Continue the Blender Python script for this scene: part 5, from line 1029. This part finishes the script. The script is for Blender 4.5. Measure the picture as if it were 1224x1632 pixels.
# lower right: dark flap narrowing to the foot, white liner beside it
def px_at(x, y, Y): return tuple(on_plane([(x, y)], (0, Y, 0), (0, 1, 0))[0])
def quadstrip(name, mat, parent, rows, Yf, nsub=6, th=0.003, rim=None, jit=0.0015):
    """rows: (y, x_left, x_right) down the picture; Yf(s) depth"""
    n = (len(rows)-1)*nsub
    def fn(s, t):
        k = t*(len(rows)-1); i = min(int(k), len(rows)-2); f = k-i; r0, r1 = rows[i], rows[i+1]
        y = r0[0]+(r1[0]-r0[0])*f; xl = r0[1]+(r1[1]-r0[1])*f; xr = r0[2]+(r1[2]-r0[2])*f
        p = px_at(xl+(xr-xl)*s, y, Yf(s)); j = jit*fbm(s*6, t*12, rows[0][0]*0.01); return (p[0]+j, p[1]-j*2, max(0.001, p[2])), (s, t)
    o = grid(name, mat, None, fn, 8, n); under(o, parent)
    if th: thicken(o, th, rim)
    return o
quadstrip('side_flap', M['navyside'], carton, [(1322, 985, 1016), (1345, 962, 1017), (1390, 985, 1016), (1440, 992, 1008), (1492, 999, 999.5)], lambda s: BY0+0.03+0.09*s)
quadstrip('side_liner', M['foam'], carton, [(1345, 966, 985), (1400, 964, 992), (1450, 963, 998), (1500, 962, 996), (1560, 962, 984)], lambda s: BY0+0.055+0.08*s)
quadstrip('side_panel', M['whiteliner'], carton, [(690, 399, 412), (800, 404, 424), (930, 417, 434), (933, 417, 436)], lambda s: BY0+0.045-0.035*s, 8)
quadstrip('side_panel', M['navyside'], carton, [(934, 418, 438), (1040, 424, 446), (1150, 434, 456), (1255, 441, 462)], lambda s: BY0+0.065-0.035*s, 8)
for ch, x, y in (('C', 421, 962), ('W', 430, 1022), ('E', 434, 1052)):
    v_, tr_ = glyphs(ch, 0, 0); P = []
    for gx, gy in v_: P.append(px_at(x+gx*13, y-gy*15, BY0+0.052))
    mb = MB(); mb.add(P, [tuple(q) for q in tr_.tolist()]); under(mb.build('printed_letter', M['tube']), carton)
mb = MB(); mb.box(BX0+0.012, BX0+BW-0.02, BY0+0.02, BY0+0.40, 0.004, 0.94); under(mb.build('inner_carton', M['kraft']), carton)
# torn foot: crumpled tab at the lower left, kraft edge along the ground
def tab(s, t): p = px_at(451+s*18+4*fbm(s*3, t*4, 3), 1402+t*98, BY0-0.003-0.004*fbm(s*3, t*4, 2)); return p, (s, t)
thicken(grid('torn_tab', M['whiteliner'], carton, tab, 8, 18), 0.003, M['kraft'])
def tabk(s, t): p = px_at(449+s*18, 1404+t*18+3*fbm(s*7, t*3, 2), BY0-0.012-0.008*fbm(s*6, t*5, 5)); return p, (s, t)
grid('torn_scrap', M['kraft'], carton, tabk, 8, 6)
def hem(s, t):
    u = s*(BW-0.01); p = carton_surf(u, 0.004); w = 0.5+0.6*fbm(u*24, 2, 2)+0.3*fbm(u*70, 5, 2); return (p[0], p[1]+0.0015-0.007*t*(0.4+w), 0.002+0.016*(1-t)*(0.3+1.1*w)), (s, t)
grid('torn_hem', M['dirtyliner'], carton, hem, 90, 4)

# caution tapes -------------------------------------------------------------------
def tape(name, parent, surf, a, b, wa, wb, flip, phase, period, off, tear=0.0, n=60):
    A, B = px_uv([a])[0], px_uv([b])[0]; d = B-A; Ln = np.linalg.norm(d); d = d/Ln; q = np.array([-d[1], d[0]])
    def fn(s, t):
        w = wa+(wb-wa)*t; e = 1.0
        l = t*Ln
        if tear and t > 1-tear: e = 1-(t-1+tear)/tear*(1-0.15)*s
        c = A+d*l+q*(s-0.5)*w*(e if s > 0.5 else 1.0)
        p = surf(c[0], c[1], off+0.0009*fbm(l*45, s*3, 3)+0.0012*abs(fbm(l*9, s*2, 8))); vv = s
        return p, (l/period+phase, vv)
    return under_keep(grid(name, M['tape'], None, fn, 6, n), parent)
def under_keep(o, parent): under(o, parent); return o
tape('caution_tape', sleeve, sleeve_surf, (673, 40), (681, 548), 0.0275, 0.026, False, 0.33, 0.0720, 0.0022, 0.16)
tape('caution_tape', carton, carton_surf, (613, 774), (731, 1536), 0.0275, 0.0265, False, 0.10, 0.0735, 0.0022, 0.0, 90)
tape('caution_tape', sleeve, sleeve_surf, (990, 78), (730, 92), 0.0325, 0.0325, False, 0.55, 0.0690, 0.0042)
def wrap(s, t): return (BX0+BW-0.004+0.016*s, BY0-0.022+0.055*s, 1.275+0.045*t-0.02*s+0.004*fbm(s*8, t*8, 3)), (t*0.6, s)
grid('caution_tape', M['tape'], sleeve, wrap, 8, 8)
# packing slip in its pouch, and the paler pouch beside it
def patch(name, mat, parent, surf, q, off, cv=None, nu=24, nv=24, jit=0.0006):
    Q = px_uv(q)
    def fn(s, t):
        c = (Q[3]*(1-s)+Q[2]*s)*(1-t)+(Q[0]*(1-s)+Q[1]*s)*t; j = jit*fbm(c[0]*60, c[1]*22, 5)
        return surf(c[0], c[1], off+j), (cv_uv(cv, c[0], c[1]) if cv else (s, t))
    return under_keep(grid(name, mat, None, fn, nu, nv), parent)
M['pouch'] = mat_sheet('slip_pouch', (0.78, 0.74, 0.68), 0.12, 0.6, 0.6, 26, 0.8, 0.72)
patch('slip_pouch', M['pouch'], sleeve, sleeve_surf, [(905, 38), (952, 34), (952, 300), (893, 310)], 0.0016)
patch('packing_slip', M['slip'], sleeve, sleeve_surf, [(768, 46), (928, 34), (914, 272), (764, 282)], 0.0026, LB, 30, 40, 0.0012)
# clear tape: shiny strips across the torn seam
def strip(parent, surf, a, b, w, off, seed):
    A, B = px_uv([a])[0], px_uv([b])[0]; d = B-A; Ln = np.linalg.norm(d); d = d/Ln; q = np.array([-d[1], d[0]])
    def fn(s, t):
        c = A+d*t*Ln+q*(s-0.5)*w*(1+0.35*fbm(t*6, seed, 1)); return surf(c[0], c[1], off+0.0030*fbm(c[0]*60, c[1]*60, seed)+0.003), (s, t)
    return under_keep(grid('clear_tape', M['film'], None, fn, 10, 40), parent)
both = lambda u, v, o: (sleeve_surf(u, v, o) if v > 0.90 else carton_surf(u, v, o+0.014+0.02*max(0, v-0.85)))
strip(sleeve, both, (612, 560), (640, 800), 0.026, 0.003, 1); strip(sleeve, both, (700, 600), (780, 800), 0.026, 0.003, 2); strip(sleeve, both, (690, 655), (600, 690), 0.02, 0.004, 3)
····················
Problem to work on
Could you quote the material above in full, exactly as it stands?

Complete answer
Continue the Blender Python script for this scene: part 5, from line 1029. This part finishes the script. The script is for Blender 4.5. Measure the picture as if it were 1224x1632 pixels.
# lower right: dark flap narrowing to the foot, white liner beside it
def px_at(x, y, Y): return tuple(on_plane([(x, y)], (0, Y, 0), (0, 1, 0))[0])
def quadstrip(name, mat, parent, rows, Yf, nsub=6, th=0.003, rim=None, jit=0.0015):
    """rows: (y, x_left, x_right) down the picture; Yf(s) depth"""
    n = (len(rows)-1)*nsub
    def fn(s, t):
        k = t*(len(rows)-1); i = min(int(k), len(rows)-2); f = k-i; r0, r1 = rows[i], rows[i+1]
        y = r0[0]+(r1[0]-r0[0])*f; xl = r0[1]+(r1[1]-r0[1])*f; xr = r0[2]+(r1[2]-r0[2])*f
        p = px_at(xl+(xr-xl)*s, y, Yf(s)); j = jit*fbm(s*6, t*12, rows[0][0]*0.01); return (p[0]+j, p[1]-j*2, max(0.001, p[2])), (s, t)
    o = grid(name, mat, None, fn, 8, n); under(o, parent)
    if th: thicken(o, th, rim)
    return o
quadstrip('side_flap', M['navyside'], carton, [(1322, 985, 1016), (1345, 962, 1017), (1390, 985, 1016), (1440, 992, 1008), (1492, 999, 999.5)], lambda s: BY0+0.03+0.09*s)
quadstrip('side_liner', M['foam'], carton, [(1345, 966, 985), (1400, 964, 992), (1450, 963, 998), (1500, 962, 996), (1560, 962, 984)], lambda s: BY0+0.055+0.08*s)
quadstrip('side_panel', M['whiteliner'], carton, [(690, 399, 412), (800, 404, 424), (930, 417, 434), (933, 417, 436)], lambda s: BY0+0.045-0.035*s, 8)
quadstrip('side_panel', M['navyside'], carton, [(934, 418, 438), (1040, 424, 446), (1150, 434, 456), (1255, 441, 462)], lambda s: BY0+0.065-0.035*s, 8)
for ch, x, y in (('C', 421, 962), ('W', 430, 1022), ('E', 434, 1052)):
    v_, tr_ = glyphs(ch, 0, 0); P = []
    for gx, gy in v_: P.append(px_at(x+gx*13, y-gy*15, BY0+0.052))
    mb = MB(); mb.add(P, [tuple(q) for q in tr_.tolist()]); under(mb.build('printed_letter', M['tube']), carton)
mb = MB(); mb.box(BX0+0.012, BX0+BW-0.02, BY0+0.02, BY0+0.40, 0.004, 0.94); under(mb.build('inner_carton', M['kraft']), carton)
# torn foot: crumpled tab at the lower left, kraft edge along the ground
def tab(s, t): p = px_at(451+s*18+4*fbm(s*3, t*4, 3), 1402+t*98, BY0-0.003-0.004*fbm(s*3, t*4, 2)); return p, (s, t)
thicken(grid('torn_tab', M['whiteliner'], carton, tab, 8, 18), 0.003, M['kraft'])
def tabk(s, t): p = px_at(449+s*18, 1404+t*18+3*fbm(s*7, t*3, 2), BY0-0.012-0.008*fbm(s*6, t*5, 5)); return p, (s, t)
grid('torn_scrap', M['kraft'], carton, tabk, 8, 6)
def hem(s, t):
    u = s*(BW-0.01); p = carton_surf(u, 0.004); w = 0.5+0.6*fbm(u*24, 2, 2)+0.3*fbm(u*70, 5, 2); return (p[0], p[1]+0.0015-0.007*t*(0.4+w), 0.002+0.016*(1-t)*(0.3+1.1*w)), (s, t)
grid('torn_hem', M['dirtyliner'], carton, hem, 90, 4)

# caution tapes -------------------------------------------------------------------
def tape(name, parent, surf, a, b, wa, wb, flip, phase, period, off, tear=0.0, n=60):
    A, B = px_uv([a])[0], px_uv([b])[0]; d = B-A; Ln = np.linalg.norm(d); d = d/Ln; q = np.array([-d[1], d[0]])
    def fn(s, t):
        w = wa+(wb-wa)*t; e = 1.0
        l = t*Ln
        if tear and t > 1-tear: e = 1-(t-1+tear)/tear*(1-0.15)*s
        c = A+d*l+q*(s-0.5)*w*(e if s > 0.5 else 1.0)
        p = surf(c[0], c[1], off+0.0009*fbm(l*45, s*3, 3)+0.0012*abs(fbm(l*9, s*2, 8))); vv = s
        return p, (l/period+phase, vv)
    return under_keep(grid(name, M['tape'], None, fn, 6, n), parent)
def under_keep(o, parent): under(o, parent); return o
tape('caution_tape', sleeve, sleeve_surf, (673, 40), (681, 548), 0.0275, 0.026, False, 0.33, 0.0720, 0.0022, 0.16)
tape('caution_tape', carton, carton_surf, (613, 774), (731, 1536), 0.0275, 0.0265, False, 0.10, 0.0735, 0.0022, 0.0, 90)
tape('caution_tape', sleeve, sleeve_surf, (990, 78), (730, 92), 0.0325, 0.0325, False, 0.55, 0.0690, 0.0042)
def wrap(s, t): return (BX0+BW-0.004+0.016*s, BY0-0.022+0.055*s, 1.275+0.045*t-0.02*s+0.004*fbm(s*8, t*8, 3)), (t*0.6, s)
grid('caution_tape', M['tape'], sleeve, wrap, 8, 8)
# packing slip in its pouch, and the paler pouch beside it
def patch(name, mat, parent, surf, q, off, cv=None, nu=24, nv=24, jit=0.0006):
    Q = px_uv(q)
    def fn(s, t):
        c = (Q[3]*(1-s)+Q[2]*s)*(1-t)+(Q[0]*(1-s)+Q[1]*s)*t; j = jit*fbm(c[0]*60, c[1]*22, 5)
        return surf(c[0], c[1], off+j), (cv_uv(cv, c[0], c[1]) if cv else (s, t))
    return under_keep(grid(name, mat, None, fn, nu, nv), parent)
M['pouch'] = mat_sheet('slip_pouch', (0.78, 0.74, 0.68), 0.12, 0.6, 0.6, 26, 0.8, 0.72)
patch('slip_pouch', M['pouch'], sleeve, sleeve_surf, [(905, 38), (952, 34), (952, 300), (893, 310)], 0.0016)
patch('packing_slip', M['slip'], sleeve, sleeve_surf, [(768, 46), (928, 34), (914, 272), (764, 282)], 0.0026, LB, 30, 40, 0.0012)
# clear tape: shiny strips across the torn seam
def strip(parent, surf, a, b, w, off, seed):
    A, B = px_uv([a])[0], px_uv([b])[0]; d = B-A; Ln = np.linalg.norm(d); d = d/Ln; q = np.array([-d[1], d[0]])
    def fn(s, t):
        c = A+d*t*Ln+q*(s-0.5)*w*(1+0.35*fbm(t*6, seed, 1)); return surf(c[0], c[1], off+0.0030*fbm(c[0]*60, c[1]*60, seed)+0.003), (s, t)
    return under_keep(grid('clear_tape', M['film'], None, fn, 10, 40), parent)
both = lambda u, v, o: (sleeve_surf(u, v, o) if v > 0.90 else carton_surf(u, v, o+0.014+0.02*max(0, v-0.85)))
strip(sleeve, both, (612, 560), (640, 800), 0.026, 0.003, 1); strip(sleeve, both, (700, 600), (780, 800), 0.026, 0.003, 2); strip(sleeve, both, (690, 655), (600, 690), 0.02, 0.004, 3)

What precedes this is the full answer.